Battered and bruised; what a 39-year-old learned on his first Rás

Posted on: February 15th, 2019

Ken Tobin Rás Tailteann

Full body batter: The photos that prove cycling, and especially the eight-day An Post Rás, is simply not like football…


A very talented rider in his early days, Bray man Ken Tobin was arguably the best youth and junior competitor in the country in his teenage years.

Having turned senior in 1994 he won a number of major races including a round of the old National Classic League.

The former national junior road race champion was selected at the end of his first year in the senior ranks to ride for the Irish elite team at the Tour of Hokkaido in Japan.

He had already won races in the green of Ireland at the international week on the Isle of Man.

Injuries plagued him thereafter and he would abandon the sport while still a teenager. In 2014 he returned to cycling after almost two decades away.

He won a number of good races, including the criterium stage at the Suir Valley Three Day.

And a sense of unfinished business drove him in the arms of the beast that is the An Post Rás in 2015.

Despite several crashes on the way, he survived to become a Man of the Rás. Here he outlines 12 things he learned about the sport, the race and, most importantly, about himself on the longest road from Dunboyne to Skerries.

Ken Tobin wrote this piece for us at the time and we run it again today as a reminder of what the Rás means to Irish riders and why so many are compelled to ride it.

It may now be on the ropes and put on ice for a year, but it’s far from finished and the cycling community needs to pull together to save it.


Ken Tobin Rás Tailteann

Calling for help after a spill on stage 3 on the road to Bearna. It was just one of a number of crashes to strike the Bikeworx man the week before last.


The things I’ve learned, by Ken Tobin

1. Just because the bunch rides 95km in two hours doesn’t mean that that’s as fast as it gets.

2. Connemara roads are made for line outs, especially if it’s windy. But if you do the training you’ll be ok.

3. It amazes me how after a 40-rider pile-up that a certain county rider that left after I departed the crash scene still manages to finish 13 minutes ahead of me even though not one single rider passed me in the 45km ride to the finish.

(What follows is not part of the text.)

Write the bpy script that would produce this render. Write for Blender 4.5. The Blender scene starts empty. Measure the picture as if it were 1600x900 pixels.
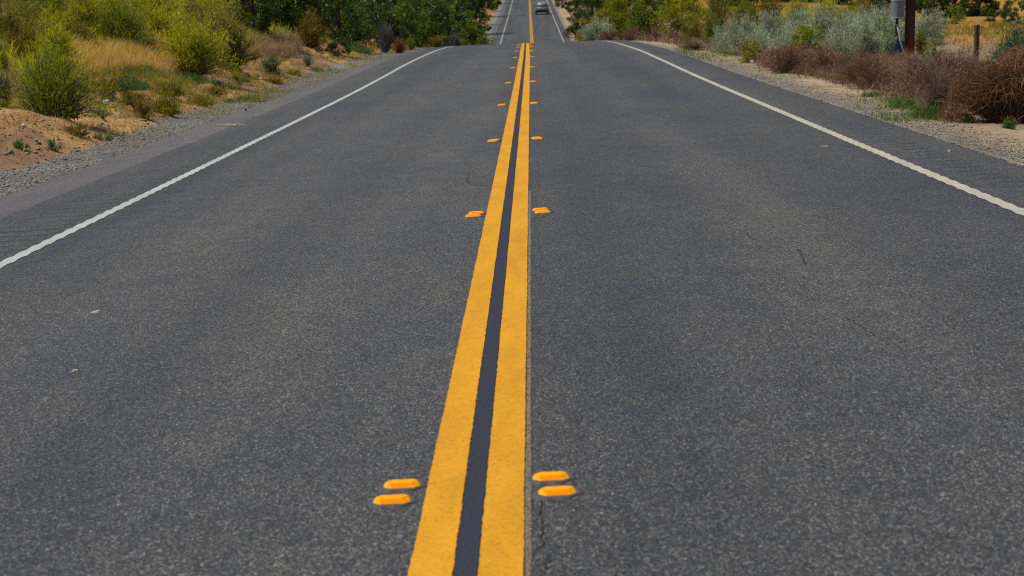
import bpy, bmesh, math
import numpy as np
from mathutils import Vector, Matrix

S = bpy.context.scene
COL = S.collection
R = np.random.default_rng(7)

# ------------------------------------------------------------------ camera model
F, H = 2900.0, 1.36
TH = math.atan(438 / F)
PSI = math.atan(29 / F * math.cos(TH))
CAM = np.array([0.0, 0.0, H])
FW = np.array([-math.sin(PSI) * math.cos(TH), math.cos(PSI) * math.cos(TH), -math.sin(TH)])
RT = np.array([math.cos(PSI), math.sin(PSI), 0.0])
UP = np.cross(RT, FW)


def rays(u, v):
    u = np.atleast_1d(np.asarray(u, float)); v = np.atleast_1d(np.asarray(v, float))
    return FW + RT * ((u - 800) / F)[:, None] + UP * ((450 - v) / F)[:, None]


# ------------------------------------------------------------------ noise
def _hash(ix, iy, seed):
    n = (ix.astype(np.int64) * 374761393 + iy.astype(np.int64) * 668265263 + seed * 982451653) & 0x7fffffff
    n = ((n ^ (n >> 13)) * 1274126177) & 0x7fffffff
    return ((n ^ (n >> 16)) & 0xffff) / 65535.0


def vnoise(x, y, seed=0):
    ix = np.floor(x); iy = np.floor(y); fx = x - ix; fy = y - iy
    fx = fx * fx * (3 - 2 * fx); fy = fy * fy * (3 - 2 * fy)
    ix = ix.astype(np.int64); iy = iy.astype(np.int64)
    a = _hash(ix, iy, seed); b = _hash(ix + 1, iy, seed); c = _hash(ix, iy + 1, seed); d = _hash(ix + 1, iy + 1, seed)
    return (a * (1 - fx) + b * fx) * (1 - fy) + (c * (1 - fx) + d * fx) * fy


def fbm(x, y, seed=0, octv=4):
    s = 0; a = 0.5
    for k in range(octv):
        s = s + a * vnoise(x * 2 ** k + 17.3 * k, y * 2 ** k - 9.1 * k, seed + k); a *= 0.5
    return s


def sstep(a, b, x):
    t = np.clip((x - a) / (b - a), 0, 1)
    return t * t * (3 - 2 * t)


# ------------------------------------------------------------------ road and terrain surface
YK = np.array([-60, 0, 20, 35, 42, 49, 57, 64, 72, 80, 88, 100, 115, 130, 150, 165, 181, 210, 240, 267, 300, 338, 420, 520, 700, 1000, 1600], float)
ZK = np.array([0, 0, -.008, .012, .045, .075, .07, .04, -.03, -.145, -.29, -.66, -1.35, -1.98, -2.42, -2.34, -1.98, -1.2, -.33, .45, 1.52, 2.78, 5.9, 10, 18, 30, 48], float)
_h = np.diff(YK); _dl = np.diff(ZK) / _h
_m = np.zeros_like(ZK); _m[0] = _dl[0]; _m[-1] = _dl[-1]
for _i in range(1, len(ZK) - 1):
    _m[_i] = (_dl[_i - 1] * _h[_i] + _dl[_i] * _h[_i - 1]) / (_h[_i] + _h[_i - 1])


def zc(y):
    y = np.asarray(y, float)
    k = np.clip(np.searchsorted(YK, y) - 1, 0, len(YK) - 2)
    h = YK[k + 1] - YK[k]; t = (y - YK[k]) / h
    return ((2 * t ** 3 - 3 * t ** 2 + 1) * ZK[k] + (t ** 3 - 2 * t ** 2 + t) * h * _m[k]
            + (-2 * t ** 3 + 3 * t ** 2) * ZK[k + 1] + (t ** 3 - t ** 2) * h * _m[k + 1])


def sl(y):
    return np.interp(y, [0, 40, 60, 78, 120, 2000], [.056, .056, .047, .038, .03, .02])


def xc(y):          # gentle wander of the road's axis
    return np.interp(y, [0, 50, 82, 120, 181, 267, 338, 2000], [0, 0, -.06, .0, .3, .12, -.02, -.1])


def road(x, y):     # x measured from the road's own axis
    return zc(y) + sl(y) * np.asarray(x)


XL0, XL, XR = -4.62, -4.06, 3.65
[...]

4. If you’re hurting you can be sure everyone else is too; so hang in there and think of the honey badger (look him up).

5. It took me four days to acquire “the Rás stare”… But I savoured the moment as part of the experience.

6. It’s so important to have a laugh with your team mates at breakfast and dinner. Your moral will be boosted.


Ken Tobin Rás Tailteann

Still looking fresh, but clearly beginning to get on top of “the Rás stare”, at the finish of stage 2 into Tipperary (Photo with thanks to George Doyle)


7. You do, in fact, hear people shouting your name even though you’re in the hurt locker.

8. One pint after each stage does not hurt.

9. Simon Ryan’s ride to form the break on stage 4 and Bryan McCrystal’s effort on stage 2 were the stand-out county rider performances for me.

10. This was my first and last Rás… as a rider.

11. Had this not been my first Rás, I’d have abandoned the race after hitting the tarmac at 65.9kph on stage 5.

12. Ten to twelve hours quality training per week is enough to get you through the Rás comfortably.


Ken Tobin Rás Tailteann

On the climb of Aherlow, which blew the race apart. Just behind Tobin is Timmy O’Regan, a silver medalist this year at the National Cyclocross Championships (Photo with thanks to Ger Cusack)

Ken Tobin Rás Tailteann

It’s amazing the shape county riders like Tobin – riding the Rás for personal satisfaction and in pursuit of form that can bring big wins later in the summer – get into in the build up to the race.